*What the task asks*: Only the lines from the start of the data to the line containing "S.camera = cam", both included, should be output, exactly and without pictures.

*Source material*:
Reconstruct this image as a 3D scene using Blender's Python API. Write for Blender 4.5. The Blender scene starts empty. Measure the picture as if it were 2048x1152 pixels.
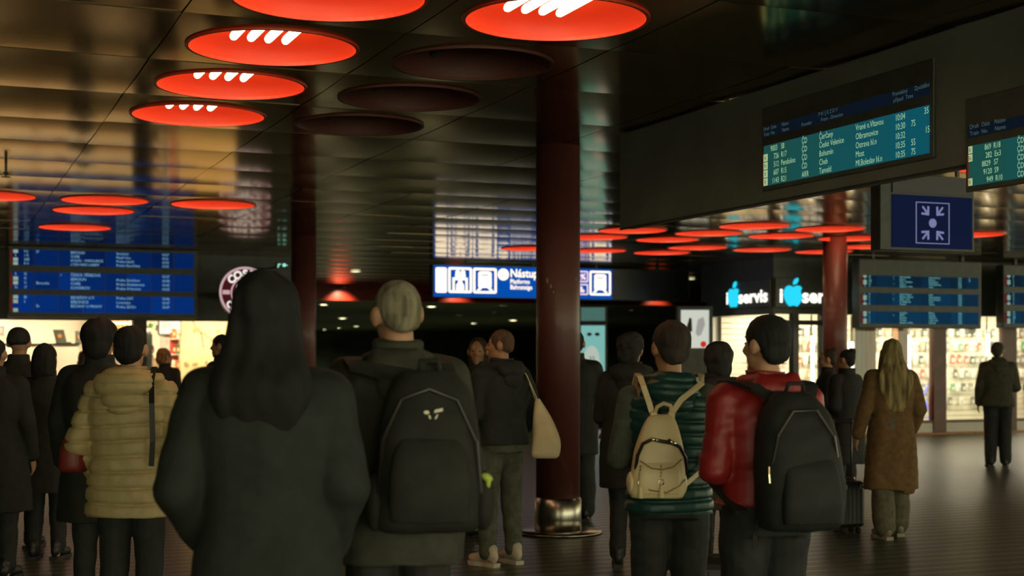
import bpy, bmesh, math, random
import numpy as np
from mathutils import Vector, Matrix

random.seed(7)
S = bpy.context.scene
COL = S.collection
PI = math.pi

# ------------------------------------------------------------------ camera
# world axes follow the hall: x across the hall, y down the hall, z up
FPX, CX, HY, EYE = 2844.4, 1024.0, 710.0, 1.55
TH = math.radians(22.1)
CT, ST = math.cos(TH), math.sin(TH)
CEIL = EYE + 1.82

cam_data = bpy.data.cameras.new('camera')
cam_data.sensor_width = 36.0
cam_data.lens = 36.0 * FPX / 2048.0
cam_data.shift_y = (HY - 576.0) / 2048.0
cam_data.clip_start = 0.05
cam_data.clip_end = 300
cam_data.dof.use_dof = True
cam_data.dof.focus_distance = 8.2
cam_data.dof.aperture_fstop = 2.6
cam = bpy.data.objects.new('camera', cam_data)
cam.location = (0, 0, EYE)
cam.rotation_euler = (PI / 2, 0, -TH)
COL.objects.link(cam)
S.camera = cam

# ------------------------------------------------------------------ world, exposure
W = bpy.data.worlds.new('world')
S.world = W
W.use_nodes = True
W.node_tree.nodes['Background'].inputs[0].default_value = (1.0, 0.97, 0.64, 1)
W.node_tree.nodes['Background'].inputs[1].default_value = 3.1
S.view_settings.view_transform = 'Standard'
S.view_settings.look = 'None'
S.view_settings.exposure = 0.0
S.view_settings.gamma = 1.0
S.view_settings.use_curve_mapping = False
S.cycles.adaptive_threshold = 0.03
S.cycles.max_bounces = 6
S.cycles.diffuse_bounces = 3
S.cycles.glossy_bounces = 4
S.cycles.sample_clamp_indirect = 3.0
S.cycles.caustics_reflective = False
S.cycles.caustics_refractive = False


def at(px, d, z=0.0):
    """hall position of a spot seen at column px, d metres ahead of the lens"""
    X = (px - CX) * d / FPX
    return Vector((X * CT + d * ST, -X * ST + d * CT, z))


def zat(py, d):
    return EYE - (py - HY) * d / FPX


def d_on_v(px, v):
    return v / (CT - (px - CX) / FPX * ST)


def d_on_u(px, u):
    return u / ((px - CX) / FPX * CT + ST)


# ------------------------------------------------------------------ materials
MATS = {}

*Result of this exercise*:
Reconstruct this image as a 3D scene using Blender's Python API. Write for Blender 4.5. The Blender scene starts empty. Measure the picture as if it were 2048x1152 pixels.
import bpy, bmesh, math, random
import numpy as np
from mathutils import Vector, Matrix

random.seed(7)
S = bpy.context.scene
COL = S.collection
PI = math.pi

# ------------------------------------------------------------------ camera
# world axes follow the hall: x across the hall, y down the hall, z up
FPX, CX, HY, EYE = 2844.4, 1024.0, 710.0, 1.55
TH = math.radians(22.1)
CT, ST = math.cos(TH), math.sin(TH)
CEIL = EYE + 1.82

cam_data = bpy.data.cameras.new('camera')
cam_data.sensor_width = 36.0
cam_data.lens = 36.0 * FPX / 2048.0
cam_data.shift_y = (HY - 576.0) / 2048.0
cam_data.clip_start = 0.05
cam_data.clip_end = 300
cam_data.dof.use_dof = True
cam_data.dof.focus_distance = 8.2
cam_data.dof.aperture_fstop = 2.6
cam = bpy.data.objects.new('camera', cam_data)
cam.location = (0, 0, EYE)
cam.rotation_euler = (PI / 2, 0, -TH)
COL.objects.link(cam)
S.camera = cam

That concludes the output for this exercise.